Roethlisberger made the call that guaranteed his own personal and professional comeback wouldn’t get derailed.

Roethlisberger said he initially planned to run for the first down like he had done successfully on three earlier third downs. But when rookie wide receiver Antonio Brown popped open, Roethlisberger chucked the football his way just out of the reach of Jets safety Brodney Pool for a 14-yard gain.

“My thought was, ‘You know what? Let’s try and run it,’ ” Roethlisberger said afterward. “The worst-case scenario – you get tackled and let time tick down. I started running to the sideline. Next thing you know, A.B. just comes flying across the field. He beat them with speed. I just threw it and he made a heck of a catch.”

Three kneel-downs later, the Steelers began celebrating their record-tying eighth Super Bowl appearance in the frigid Pittsburgh weather. Some players jumped into the Heinz Field stands to revel with fans. Others mocked the Jets by extending their arms and twirling around like human airplanes. Steelers cornerbacks Ike Taylor and William Gay went so far as to mimic the “night-night” end-zone celebration of New York running back Shonn Greene from the previous week’s victory against New England.

Roethlisberger did none of the above. He first raised a finger to the sky after taking the final snap. He then donned a white-and-gray AFC Championship Game cap and hugged a few teammates before dropping to one knee in prayer. Roethlisberger used a towel to cover his face from the emotion he began to show.

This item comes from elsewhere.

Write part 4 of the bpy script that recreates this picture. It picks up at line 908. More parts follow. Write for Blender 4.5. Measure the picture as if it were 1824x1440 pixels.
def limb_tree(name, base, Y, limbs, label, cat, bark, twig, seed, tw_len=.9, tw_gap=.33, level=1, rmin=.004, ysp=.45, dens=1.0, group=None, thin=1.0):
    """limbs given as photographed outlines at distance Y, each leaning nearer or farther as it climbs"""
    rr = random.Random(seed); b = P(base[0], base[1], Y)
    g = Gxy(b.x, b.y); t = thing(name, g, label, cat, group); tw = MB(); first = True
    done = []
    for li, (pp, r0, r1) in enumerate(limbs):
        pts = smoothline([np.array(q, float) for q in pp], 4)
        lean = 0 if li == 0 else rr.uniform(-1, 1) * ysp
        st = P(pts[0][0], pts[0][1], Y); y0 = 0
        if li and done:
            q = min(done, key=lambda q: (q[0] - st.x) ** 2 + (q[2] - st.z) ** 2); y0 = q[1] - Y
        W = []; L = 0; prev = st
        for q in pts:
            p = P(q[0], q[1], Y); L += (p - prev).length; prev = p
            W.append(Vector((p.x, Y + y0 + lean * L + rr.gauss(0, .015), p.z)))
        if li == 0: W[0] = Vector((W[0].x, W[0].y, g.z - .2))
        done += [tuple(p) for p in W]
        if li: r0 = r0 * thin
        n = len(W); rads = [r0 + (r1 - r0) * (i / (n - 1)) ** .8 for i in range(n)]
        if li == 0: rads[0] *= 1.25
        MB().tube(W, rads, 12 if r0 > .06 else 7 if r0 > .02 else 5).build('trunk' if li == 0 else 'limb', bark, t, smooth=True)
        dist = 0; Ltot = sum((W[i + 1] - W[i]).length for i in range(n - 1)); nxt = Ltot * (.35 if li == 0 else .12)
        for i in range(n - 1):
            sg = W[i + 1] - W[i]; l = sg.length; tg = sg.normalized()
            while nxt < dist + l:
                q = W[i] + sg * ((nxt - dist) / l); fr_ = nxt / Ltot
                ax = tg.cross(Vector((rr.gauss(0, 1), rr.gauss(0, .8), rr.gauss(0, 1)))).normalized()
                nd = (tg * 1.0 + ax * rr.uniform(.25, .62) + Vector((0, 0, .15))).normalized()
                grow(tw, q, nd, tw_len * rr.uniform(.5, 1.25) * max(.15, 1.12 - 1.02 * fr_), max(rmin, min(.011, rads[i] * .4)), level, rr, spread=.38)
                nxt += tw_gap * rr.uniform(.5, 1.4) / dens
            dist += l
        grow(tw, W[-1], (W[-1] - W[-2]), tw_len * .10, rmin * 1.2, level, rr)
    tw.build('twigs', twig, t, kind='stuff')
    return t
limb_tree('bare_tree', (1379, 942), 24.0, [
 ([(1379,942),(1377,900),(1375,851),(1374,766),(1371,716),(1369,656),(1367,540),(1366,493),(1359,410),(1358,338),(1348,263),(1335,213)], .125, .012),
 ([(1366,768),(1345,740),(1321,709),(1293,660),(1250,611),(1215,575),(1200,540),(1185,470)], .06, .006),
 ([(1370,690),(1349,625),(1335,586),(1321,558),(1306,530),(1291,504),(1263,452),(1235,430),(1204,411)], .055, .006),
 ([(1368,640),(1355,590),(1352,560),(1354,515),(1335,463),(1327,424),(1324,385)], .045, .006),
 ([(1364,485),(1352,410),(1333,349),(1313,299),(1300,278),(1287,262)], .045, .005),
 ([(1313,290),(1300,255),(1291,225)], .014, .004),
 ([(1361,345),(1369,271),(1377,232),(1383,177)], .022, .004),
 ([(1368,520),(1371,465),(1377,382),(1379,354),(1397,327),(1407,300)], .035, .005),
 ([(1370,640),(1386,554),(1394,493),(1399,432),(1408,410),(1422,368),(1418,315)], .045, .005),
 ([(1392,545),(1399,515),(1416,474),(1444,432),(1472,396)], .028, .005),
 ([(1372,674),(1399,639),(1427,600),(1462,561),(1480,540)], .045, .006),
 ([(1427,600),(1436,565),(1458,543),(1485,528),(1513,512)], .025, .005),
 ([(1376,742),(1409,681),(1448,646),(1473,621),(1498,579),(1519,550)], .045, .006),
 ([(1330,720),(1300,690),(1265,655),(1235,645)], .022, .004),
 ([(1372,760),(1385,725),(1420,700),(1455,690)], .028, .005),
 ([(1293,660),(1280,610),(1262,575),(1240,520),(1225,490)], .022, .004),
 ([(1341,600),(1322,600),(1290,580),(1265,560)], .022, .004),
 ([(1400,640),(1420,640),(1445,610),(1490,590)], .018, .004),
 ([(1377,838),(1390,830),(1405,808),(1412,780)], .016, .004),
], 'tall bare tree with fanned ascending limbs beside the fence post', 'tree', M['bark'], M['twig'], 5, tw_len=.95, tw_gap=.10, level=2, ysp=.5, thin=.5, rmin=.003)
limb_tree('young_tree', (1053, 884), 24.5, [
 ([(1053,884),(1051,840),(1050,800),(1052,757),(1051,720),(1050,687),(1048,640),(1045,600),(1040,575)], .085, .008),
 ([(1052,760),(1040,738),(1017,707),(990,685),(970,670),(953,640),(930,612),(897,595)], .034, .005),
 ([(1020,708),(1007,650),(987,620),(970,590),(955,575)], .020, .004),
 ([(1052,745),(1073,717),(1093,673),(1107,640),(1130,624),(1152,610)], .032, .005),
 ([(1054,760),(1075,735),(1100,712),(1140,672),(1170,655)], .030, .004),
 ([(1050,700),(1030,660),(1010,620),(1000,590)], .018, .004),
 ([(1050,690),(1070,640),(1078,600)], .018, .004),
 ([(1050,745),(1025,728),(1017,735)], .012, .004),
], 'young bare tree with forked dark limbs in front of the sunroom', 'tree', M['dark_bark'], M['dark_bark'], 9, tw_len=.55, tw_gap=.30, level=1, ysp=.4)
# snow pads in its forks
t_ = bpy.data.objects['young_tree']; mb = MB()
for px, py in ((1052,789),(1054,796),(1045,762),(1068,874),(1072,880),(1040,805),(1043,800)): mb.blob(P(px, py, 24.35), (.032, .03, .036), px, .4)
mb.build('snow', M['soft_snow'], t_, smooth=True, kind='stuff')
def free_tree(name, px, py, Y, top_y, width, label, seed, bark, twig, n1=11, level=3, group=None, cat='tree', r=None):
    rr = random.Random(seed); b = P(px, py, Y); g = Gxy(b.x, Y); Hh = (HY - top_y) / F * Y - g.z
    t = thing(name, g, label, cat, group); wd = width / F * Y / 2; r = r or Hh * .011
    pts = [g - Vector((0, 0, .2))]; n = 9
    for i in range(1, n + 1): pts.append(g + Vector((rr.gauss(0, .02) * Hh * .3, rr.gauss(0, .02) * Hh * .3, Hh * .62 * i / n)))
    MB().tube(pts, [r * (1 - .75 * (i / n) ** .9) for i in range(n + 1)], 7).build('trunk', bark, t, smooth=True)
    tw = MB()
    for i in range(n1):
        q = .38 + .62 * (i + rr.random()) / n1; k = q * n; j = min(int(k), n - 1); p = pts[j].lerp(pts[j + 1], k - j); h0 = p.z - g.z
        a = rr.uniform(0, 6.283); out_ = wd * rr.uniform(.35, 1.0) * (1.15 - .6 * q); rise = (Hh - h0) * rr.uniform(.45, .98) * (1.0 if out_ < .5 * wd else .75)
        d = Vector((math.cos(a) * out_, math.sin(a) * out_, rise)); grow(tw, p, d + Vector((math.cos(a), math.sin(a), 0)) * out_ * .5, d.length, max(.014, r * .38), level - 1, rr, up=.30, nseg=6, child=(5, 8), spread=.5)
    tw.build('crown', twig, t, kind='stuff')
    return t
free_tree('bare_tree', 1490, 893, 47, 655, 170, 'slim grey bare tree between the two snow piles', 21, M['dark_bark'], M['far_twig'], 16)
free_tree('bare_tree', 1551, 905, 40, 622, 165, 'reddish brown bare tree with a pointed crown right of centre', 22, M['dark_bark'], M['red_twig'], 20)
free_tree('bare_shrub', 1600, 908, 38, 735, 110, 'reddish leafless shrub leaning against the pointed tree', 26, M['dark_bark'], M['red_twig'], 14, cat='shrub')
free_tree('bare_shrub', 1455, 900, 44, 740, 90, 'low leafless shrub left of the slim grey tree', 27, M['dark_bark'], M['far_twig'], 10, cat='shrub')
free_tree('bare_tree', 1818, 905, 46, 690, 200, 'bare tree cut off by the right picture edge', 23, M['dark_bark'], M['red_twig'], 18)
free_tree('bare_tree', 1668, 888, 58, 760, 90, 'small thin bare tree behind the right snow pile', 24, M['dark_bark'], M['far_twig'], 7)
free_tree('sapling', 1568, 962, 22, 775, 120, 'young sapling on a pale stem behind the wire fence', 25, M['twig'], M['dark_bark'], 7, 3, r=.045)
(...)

Roethlisberger was just as guarded in his postgame comments to the media. Queried what was going through his mind when kneeling, Roethlisberger would only say, “Just how awesome this is.” He provided another nondescript answer about his initial salute toward the heavens.

“Just thanking the Lord,” he said. “We’ve been through a lot as a team and personally. It just feels good.”

That was all the insight Roethlisberger would give when the media tried to get him to place Sunday’s victory into perspective considering all he went through since being accused of the sexual assault of an underage college student in Milledgeville, Ga., last March. As one reporter began to ask if he looked back to the beginning of the season, Roethlisberger interrupted and said, “I don’t. I don’t. I’ll stop you now. I don’t. Not at all.”

Memory lane is not a road Roethlisberger wants to travel down. While he wasn’t charged with any crime for the Milledgeville incident, NFL commissioner Roger Goodell still suspended Roethlisberger for six games under the league’s personal-conduct policy. The punishment was shortened by two games because Roethlisberger complied with what the NFL wanted, but his image still was stained. Roethlisberger had to rebuild his relationships with teammates and regain the respect of a fan base outraged by details of the alleged assault as well as sordid details from other off-field incidents that subsequently came to light.

Slowly but surely, Roethlisberger re-earned the trust of both by ditching his smug “Big Ben” persona and – most important – winning games.

“Ben has done a great job,” Steelers owner Dan Rooney told FOXSports.com after the victory. “Ben did his time. He did everything he was asked to do. He conducted himself as a real gentleman. I’m very proud of him. I think he’s going to be (regarded as) a fine person to the world as time goes on.”

Roethlisberger wasn’t in fine form against the Jets. He finished 10 of 19 passing with two interceptions for a quarterback rating of 35.5. He scored on a 2-yard run in the second quarter but didn’t throw for a touchdown. His 133 passing yards were only 12 more than what Steelers running back Rashard Mendenhall gained on his 27 carries. He was slowed early by a bruised thigh when kneed by Jets linebacker Calvin Pace, adding another injury to go along with the broken nose and fractured foot he suffered from earlier this season. The Jets also recorded a fourth-quarter safety when Roethlisberger fumbled a snap exchange with backup center Doug Legursky, who was forced into the game when starter Maurkice Pouncey suffered a first-quarter ankle injury.

After taking a 24-0 lead, Pittsburgh was shut out in the second half. The Steelers almost lost because of the strain placed on a defense that basically spent the first 12 minutes of the fourth quarter on the field after two long Jets drives.

“They threw a lot of different things at us and put a damper on the way we were moving it on offense,” Roethlisberger said. “Give them credit for slowing us down.”

But when the Jets needed to stop Roethlisberger, they couldn’t get it done.

“I thought we’d get it back,” Jets quarterback Mark Sanchez lamented. “It was tight. Ben scrambled and made a great play.”

The Steelers will need a better performance from Roethlisberger to defeat Green Bay in Super Bowl XLV. But that Feb. 6 matchup wasn’t immediately on his mind.

“Not yet,” he said. “I’m going to enjoy this.”

After all he’s been through, Roethlisberger has earned the chance to do just that.